Asteroseismology of white dwarfs in the 2040s
Murat Uzundag, Ingrid Pelisoli, Stephane Charpinet, Alejandro H. Corsico, Leandro G. Althaus, V. Van Grootel, Suzanna Randall, Thomas Kupfer, Roberto Raddi
TL;DR
White-dwarf asteroseismology provides direct probes of interiors and fundamental physics, but progress is limited by incomplete mode detections and cross-method mass discrepancies. This paper outlines a 2040s research framework combining space-based, high-precision photometry with coordinated ground-based spectroscopy and long-term monitoring to enable ensemble asteroseismology and population tests. It identifies key open questions—mode scarcity, impure instability strips, envelope mass uncertainties, chemical interfaces, outbursts, ultramassive WD crystallization, and mass biases—and spells out the data needs to address them. The large-scale, multi-technique observational program is expected to dramatically increase the sample of pulsating WDs, refine interior-structure inferences, and test crystallization and exotic-physics scenarios.
Abstract
White dwarfs, the final evolutionary stage of the vast majority of stars, serve as critical tools for cosmochronology, studies of planetary system evolution, and laboratories for non-standard physics, including exotic cooling channels and weakly interacting particles, as well as crystallization processes.

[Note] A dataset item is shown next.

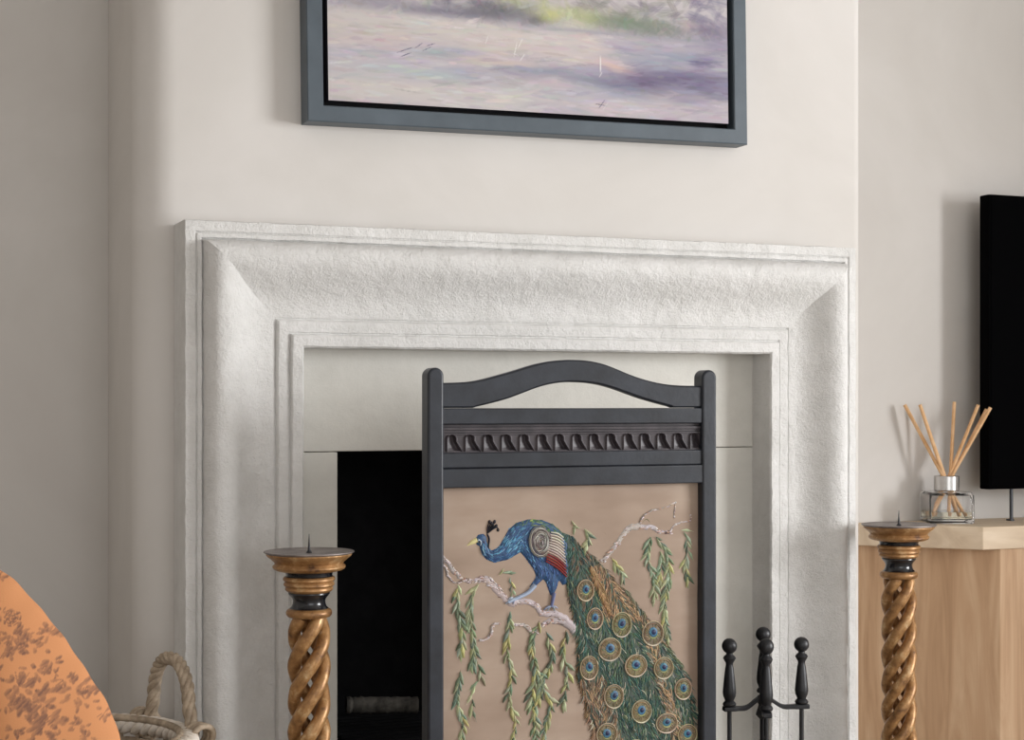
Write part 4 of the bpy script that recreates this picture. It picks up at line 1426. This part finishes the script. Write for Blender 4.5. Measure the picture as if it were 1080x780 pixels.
# in-plane axes of the cushion: turned a little from the camera, leaning back
rgt = Vector((math.cos(TH), -math.sin(TH), 0)); bkd = Vector((math.sin(TH), math.cos(TH), 0)); upv = Vector((0, 0, 1))
wr = np.vectorize(lambda a, b: noise.noise(Vector((a * 2.2, b * 2.2, 4))))(PX_[::6, ::6], PZ_[::6, ::6])
wr = np.repeat(np.repeat(wr, 6, 0), 6, 1)[:NG, :NG]
ker = np.ones(9) / 9
for _ in range(3):
    wr = np.apply_along_axis(lambda r: np.convolve(np.pad(r, 4, 'edge'), ker, 'valid'), 0, wr)
    wr = np.apply_along_axis(lambda r: np.convolve(np.pad(r, 4, 'edge'), ker, 'valid'), 1, wr)
R3 = np.array(rgt); B3 = np.array(bkd); U3 = np.array(upv)
C3 = np.array(cc)
for sgn in (-1, 1):
    tk = sgn * thick * (1 + .22 * wr)
    ew = 1 + .003 * np.sin(th * 13 + 1) * mxr ** 4 + .003 * np.sin(th * 31) * mxr ** 4
    P = R3 * (WX * half * ew)[..., None] + U3 * (WZ * half * ew)[..., None] + B3 * tk[..., None]
    vs.append(P.reshape(-1, 3)); allc.append(colr.reshape(-1, 3))
V = np.concatenate(vs); Cc = np.concatenate(allc)
ii, jj = np.mgrid[0:NG - 1, 0:NG - 1]
i0 = (ii * NG + jj).ravel()
f1 = np.stack([i0, i0 + 1, i0 + NG + 1, i0 + NG], -1)
f2 = f1[:, ::-1] + NG * NG
p = MB(); p.v = V.tolist(); p.f = np.concatenate([f1, f2]).tolist(); p.c = Cc.tolist()
cu = p.build('cushion', mat_attr('printed_cotton', .85, .3, 700, .0006, spec=.15), None, smooth=180, fixn=False)
bmw = bmesh.new(); bmw.from_mesh(cu.data)
bmesh.ops.remove_doubles(bmw, verts=bmw.verts, dist=.00025)
bmesh.ops.recalc_face_normals(bmw, faces=bmw.faces)
bmw.to_mesh(cu.data); bmw.free()
cu.location = cc
tag(cu, 'orange cushion with a brown floral print in the left foreground', 'cushion')

seat_z = cc.z - 210 * kc
sl = (cc.x - .25, cc.y, 0)
sf = thing('upholstered_bench', 'beige upholstered bench seat under the orange cushion', 'bench', sl)
p = Part(sl); p.box(sl[0] - .5, sl[0] + .38, sl[1] - .5, sl[1] + .3, .16, seat_z); p.done('seat', FAB, sf, bevel=.02)
for sx in (-.45, .33):
    for sy in (-.45, .25):
        p = Part(sl); p.box(sl[0] + sx - .02, sl[0] + sx + .02, sl[1] + sy - .02, sl[1] + sy + .02, 0, .16); p.done('leg', DARKWOOD, sf, bevel=.003)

Beyond surface properties accessible via spectroscopy and model atmospheres, global pulsations exhibited by white dwarfs during various evolutionary phases provide a direct window into their deep interiors. Asteroseismology, the comparison of observed pulsation periods with theoretical models, enables us to infer internal chemical stratification, total mass, rotation profiles, and magnetic field strengths. Despite major advances from space missions providing uninterrupted, high-precision photometry, key challenges remain: many predicted pulsators remain quiet, while others oscillate outside theoretical instability strips, highlighting gaps in our understanding of mode excitation, diffusion, and convective mixing. Determining the masses of white dwarfs, particularly for massive and hydrogen-deficient stars, remains uncertain, with discrepancies between spectroscopic, asteroseismic, astrometric, and photometric methods. In the coming decades, large-scale surveys combining high-precision space-based photometry with coordinated ground-based spectroscopic follow-up will dramatically increase both the number and quality of pulsating white dwarf observations.